The implementation of one or the other ‘spending path’ particularly affects the 17 autonomous communities and local councils, which, with the new targets, could register a one-tenth of a percentage point deficit and achieve a balanced budget, as opposed to the one-tenth of a percentage point surplus required by the government’s stability plan targets, EFE reported.

On Monday, Digital Transformation Minister Oscar López (PSOE) warned of serious consequences if the new budgets were not approved, estimating that regions and local councils would lose €12 billion.

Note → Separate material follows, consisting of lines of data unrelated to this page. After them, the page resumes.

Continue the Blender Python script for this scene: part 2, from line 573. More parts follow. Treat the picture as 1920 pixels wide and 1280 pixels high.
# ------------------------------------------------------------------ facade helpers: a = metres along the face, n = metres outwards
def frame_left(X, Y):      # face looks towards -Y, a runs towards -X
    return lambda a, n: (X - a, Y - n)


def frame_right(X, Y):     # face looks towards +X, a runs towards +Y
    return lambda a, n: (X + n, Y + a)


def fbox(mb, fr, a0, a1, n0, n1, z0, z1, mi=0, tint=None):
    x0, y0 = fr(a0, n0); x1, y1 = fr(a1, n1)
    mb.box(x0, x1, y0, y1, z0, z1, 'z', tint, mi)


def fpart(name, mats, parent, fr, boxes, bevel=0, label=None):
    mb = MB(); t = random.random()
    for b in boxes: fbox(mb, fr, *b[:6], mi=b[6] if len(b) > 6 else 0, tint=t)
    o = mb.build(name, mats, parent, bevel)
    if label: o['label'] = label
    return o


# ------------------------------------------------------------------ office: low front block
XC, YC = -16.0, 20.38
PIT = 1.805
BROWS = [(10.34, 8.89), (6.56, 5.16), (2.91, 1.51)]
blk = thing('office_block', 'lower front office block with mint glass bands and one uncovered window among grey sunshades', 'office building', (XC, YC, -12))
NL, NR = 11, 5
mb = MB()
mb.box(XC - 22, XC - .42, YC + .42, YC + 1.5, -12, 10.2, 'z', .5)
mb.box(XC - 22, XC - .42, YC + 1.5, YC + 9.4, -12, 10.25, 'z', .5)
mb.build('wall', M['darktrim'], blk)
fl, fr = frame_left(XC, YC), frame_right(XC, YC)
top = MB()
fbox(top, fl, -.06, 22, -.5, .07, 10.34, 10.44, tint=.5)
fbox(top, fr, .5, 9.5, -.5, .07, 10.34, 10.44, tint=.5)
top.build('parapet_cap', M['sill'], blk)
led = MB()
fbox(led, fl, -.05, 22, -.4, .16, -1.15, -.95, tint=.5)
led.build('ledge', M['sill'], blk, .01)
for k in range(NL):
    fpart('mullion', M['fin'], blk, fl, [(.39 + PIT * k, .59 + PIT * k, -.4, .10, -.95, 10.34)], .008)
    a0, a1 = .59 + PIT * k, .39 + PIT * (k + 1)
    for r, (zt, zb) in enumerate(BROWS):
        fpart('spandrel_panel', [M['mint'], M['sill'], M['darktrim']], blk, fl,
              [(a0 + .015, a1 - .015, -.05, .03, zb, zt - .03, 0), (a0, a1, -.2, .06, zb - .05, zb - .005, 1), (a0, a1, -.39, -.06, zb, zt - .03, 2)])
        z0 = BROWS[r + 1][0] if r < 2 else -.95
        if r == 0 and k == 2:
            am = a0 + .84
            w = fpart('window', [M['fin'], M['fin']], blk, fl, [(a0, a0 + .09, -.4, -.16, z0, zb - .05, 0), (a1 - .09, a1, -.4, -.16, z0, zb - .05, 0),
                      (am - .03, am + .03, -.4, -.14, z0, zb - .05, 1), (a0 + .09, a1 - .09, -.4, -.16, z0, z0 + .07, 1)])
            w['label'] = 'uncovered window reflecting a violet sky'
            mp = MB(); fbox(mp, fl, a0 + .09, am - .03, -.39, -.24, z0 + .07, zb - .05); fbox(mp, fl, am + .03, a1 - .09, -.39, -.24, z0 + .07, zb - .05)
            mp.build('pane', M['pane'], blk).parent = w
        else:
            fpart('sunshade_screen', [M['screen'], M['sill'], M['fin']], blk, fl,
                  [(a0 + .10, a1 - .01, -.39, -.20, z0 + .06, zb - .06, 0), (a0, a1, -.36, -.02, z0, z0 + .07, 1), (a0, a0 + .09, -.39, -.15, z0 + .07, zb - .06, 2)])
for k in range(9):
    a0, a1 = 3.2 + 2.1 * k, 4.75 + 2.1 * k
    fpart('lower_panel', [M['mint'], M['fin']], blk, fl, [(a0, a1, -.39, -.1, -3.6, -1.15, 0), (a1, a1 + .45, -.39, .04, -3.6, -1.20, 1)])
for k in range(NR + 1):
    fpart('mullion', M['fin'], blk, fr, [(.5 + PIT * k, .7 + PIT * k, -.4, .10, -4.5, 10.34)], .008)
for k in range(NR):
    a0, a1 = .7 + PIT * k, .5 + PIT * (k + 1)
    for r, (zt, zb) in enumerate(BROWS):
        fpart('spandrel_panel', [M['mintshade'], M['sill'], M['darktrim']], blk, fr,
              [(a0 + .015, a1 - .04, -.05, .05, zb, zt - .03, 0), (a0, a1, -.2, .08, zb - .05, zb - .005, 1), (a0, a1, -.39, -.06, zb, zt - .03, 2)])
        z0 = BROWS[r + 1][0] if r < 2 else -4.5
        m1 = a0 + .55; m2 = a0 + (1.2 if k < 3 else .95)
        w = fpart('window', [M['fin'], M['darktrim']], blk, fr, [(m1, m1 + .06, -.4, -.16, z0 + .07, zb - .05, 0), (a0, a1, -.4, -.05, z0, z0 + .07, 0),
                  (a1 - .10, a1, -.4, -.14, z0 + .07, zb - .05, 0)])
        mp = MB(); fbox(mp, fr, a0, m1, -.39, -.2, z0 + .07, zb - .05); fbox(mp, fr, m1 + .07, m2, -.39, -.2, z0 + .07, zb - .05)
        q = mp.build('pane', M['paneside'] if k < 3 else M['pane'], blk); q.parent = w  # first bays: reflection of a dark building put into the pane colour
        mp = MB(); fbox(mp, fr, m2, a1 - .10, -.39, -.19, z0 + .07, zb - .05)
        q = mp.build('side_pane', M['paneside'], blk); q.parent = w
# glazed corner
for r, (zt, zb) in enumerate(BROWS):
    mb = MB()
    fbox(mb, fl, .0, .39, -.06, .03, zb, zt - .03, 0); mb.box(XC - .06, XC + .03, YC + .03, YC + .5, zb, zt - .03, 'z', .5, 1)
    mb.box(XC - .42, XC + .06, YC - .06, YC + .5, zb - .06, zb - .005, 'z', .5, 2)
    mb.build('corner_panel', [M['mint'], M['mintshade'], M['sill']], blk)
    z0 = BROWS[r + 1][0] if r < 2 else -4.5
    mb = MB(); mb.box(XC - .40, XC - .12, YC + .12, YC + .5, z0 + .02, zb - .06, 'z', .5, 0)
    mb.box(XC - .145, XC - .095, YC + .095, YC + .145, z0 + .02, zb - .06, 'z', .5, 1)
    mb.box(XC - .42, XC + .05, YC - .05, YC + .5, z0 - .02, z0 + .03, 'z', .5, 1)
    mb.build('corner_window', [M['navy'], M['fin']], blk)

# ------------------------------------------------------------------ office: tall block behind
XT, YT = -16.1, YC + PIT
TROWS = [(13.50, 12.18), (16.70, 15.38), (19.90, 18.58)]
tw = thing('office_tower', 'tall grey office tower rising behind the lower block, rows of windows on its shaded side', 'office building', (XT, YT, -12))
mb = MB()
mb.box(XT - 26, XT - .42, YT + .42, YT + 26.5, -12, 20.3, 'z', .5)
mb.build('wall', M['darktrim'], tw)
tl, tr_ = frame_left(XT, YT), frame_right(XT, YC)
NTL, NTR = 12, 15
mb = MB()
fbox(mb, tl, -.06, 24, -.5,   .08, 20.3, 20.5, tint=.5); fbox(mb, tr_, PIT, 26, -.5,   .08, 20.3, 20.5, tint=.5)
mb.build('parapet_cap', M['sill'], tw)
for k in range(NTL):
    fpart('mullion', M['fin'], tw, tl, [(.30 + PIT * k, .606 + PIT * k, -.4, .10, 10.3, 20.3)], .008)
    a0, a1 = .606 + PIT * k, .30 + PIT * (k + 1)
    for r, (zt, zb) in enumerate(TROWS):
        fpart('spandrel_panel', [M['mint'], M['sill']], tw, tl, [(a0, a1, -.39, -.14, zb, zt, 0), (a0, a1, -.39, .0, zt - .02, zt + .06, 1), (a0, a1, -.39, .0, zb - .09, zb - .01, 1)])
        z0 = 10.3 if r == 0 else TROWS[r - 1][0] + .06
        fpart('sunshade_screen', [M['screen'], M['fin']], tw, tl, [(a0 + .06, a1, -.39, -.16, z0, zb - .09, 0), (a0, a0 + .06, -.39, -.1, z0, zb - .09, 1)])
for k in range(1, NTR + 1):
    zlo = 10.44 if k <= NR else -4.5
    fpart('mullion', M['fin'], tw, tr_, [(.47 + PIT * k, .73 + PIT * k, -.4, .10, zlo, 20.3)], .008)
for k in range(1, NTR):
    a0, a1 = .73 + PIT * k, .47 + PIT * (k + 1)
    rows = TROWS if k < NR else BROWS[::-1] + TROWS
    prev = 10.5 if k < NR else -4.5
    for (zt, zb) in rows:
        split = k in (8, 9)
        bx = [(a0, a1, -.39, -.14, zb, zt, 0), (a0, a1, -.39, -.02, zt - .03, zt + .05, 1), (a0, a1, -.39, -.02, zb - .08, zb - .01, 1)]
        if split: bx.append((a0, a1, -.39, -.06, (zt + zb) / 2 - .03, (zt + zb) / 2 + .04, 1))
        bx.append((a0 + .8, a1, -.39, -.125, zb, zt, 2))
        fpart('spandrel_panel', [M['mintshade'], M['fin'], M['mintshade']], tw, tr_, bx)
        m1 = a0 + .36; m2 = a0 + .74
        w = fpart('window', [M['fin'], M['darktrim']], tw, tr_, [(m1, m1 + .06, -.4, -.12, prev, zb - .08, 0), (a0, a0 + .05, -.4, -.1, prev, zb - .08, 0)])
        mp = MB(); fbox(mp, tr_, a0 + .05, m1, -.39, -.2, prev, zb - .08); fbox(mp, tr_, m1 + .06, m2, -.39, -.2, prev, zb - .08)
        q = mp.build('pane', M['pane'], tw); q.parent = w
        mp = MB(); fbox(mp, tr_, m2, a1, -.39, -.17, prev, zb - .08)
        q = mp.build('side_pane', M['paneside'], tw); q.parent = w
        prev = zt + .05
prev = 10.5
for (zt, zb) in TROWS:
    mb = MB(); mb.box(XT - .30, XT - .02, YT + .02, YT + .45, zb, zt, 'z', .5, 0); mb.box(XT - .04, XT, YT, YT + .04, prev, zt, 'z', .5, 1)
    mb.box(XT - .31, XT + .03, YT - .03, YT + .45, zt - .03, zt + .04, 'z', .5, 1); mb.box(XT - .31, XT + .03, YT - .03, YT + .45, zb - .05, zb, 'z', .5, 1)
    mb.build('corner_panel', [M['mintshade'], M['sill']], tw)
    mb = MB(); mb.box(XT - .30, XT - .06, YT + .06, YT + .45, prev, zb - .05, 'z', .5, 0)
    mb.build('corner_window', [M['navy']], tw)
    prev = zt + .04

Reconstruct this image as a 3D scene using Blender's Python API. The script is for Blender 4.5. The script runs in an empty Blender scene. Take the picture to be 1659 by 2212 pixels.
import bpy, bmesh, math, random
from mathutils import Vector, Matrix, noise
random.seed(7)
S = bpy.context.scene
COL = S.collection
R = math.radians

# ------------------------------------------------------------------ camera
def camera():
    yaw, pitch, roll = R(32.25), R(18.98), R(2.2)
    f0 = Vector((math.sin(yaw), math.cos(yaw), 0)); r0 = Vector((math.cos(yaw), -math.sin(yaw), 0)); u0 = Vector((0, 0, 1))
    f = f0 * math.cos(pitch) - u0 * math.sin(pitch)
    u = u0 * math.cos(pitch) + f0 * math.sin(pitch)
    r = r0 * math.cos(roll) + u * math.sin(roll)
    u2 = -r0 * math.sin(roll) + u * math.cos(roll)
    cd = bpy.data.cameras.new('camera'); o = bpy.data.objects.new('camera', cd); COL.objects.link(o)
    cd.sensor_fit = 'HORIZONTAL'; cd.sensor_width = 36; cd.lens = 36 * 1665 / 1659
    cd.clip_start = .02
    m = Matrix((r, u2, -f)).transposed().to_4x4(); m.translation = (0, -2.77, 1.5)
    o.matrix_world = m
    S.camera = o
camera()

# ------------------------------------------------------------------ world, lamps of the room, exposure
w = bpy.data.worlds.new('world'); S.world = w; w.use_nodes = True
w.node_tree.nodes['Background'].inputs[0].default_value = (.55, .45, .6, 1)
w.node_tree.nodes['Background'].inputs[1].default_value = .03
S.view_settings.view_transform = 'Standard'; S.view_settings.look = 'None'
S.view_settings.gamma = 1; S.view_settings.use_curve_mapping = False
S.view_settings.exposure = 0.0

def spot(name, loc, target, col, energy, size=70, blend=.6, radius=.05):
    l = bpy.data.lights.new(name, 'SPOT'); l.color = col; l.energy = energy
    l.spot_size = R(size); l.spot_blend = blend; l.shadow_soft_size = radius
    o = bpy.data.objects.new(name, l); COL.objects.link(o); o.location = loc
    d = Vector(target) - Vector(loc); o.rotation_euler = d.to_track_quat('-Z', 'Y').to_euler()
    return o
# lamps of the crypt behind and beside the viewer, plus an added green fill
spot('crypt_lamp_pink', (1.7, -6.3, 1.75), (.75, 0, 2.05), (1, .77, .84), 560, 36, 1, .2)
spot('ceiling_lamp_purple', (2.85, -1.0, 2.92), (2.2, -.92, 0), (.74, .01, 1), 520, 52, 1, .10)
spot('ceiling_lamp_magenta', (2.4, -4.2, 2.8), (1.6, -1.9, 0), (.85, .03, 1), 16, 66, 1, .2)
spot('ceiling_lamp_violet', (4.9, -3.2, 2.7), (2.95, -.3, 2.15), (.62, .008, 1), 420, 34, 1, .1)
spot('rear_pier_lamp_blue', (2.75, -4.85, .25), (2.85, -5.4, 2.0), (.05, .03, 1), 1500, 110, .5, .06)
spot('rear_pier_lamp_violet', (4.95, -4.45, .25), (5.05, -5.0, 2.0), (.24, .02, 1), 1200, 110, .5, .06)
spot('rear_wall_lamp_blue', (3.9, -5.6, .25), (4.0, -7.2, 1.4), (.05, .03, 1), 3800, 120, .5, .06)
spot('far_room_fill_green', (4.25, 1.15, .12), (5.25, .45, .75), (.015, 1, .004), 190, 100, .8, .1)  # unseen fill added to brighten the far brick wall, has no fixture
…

The amnesty law and the undesired ‘boomerang’ effect on Sánchez

Beyond the purely technical issues, JxCat’s announced rejection would have very serious implications for the government, according to several analysts quoted by RNE on Tuesday.

The withdrawal of the document highlights the parliamentary fragility of Sánchez’s government, whose precarious stability depends on the support of the seven MPs from Puigdemont’s party and the other seven from its left-wing separatist rival, the Republican Left of Catalonia (ERC).

Without the votes of JxCat, ERC and the two pro-independence Basque formations, the moderate Basque Nationalist Party (PNV) and the far-left separatist EH-Bildu, as well as other smaller parties, the Spanish prime minister’s executive would fall.

According to analysts quoted by RNE, the rapid deterioration in relations between Sánchez’s PSOE and Puigdemont is mainly based on the legal hurdles encountered in the full implementation of a controversial amnesty law that would allow the separatist leader to return to Spain as a free man.

Despite his fleeting and controversial visit to Barcelona on 8 August, Puigdemont currently remains in self-exile in Waterloo, near Brussels, waiting for the investigating judge to lift the national arrest warrant against him for the crime of embezzlement related to the illegal pro-independence referendum of 1 October 2017.

Since the PSOE and JxCat signed an agreement in November 2023 to ensure Sánchez’s inauguration (and theoretically to support him throughout his term), the crisis of confidence between the two parties has worsened.

This was demonstrated by the meeting the two parties held in Geneva on Saturday, the second in as many months, to iron out their differences.

Meanwhile, the leader of the PP and head of the opposition in parliament, Alberto Núñez Feijóo, commented with irony on the outcome of the meeting on Tuesday.

“It seems that the meetings in Switzerland (between the PSOE and JxCat) have gone badly”, he said, referring to JxCat’s rejection of the draft budget.

In this regard, Núñez Feijóo recalled that Sánchez admitted in 2018 that a government without a budget does not have a full margin of manoeuvre.

“A government without a budget is as useful as a car without petrol,” Sánchez said in return.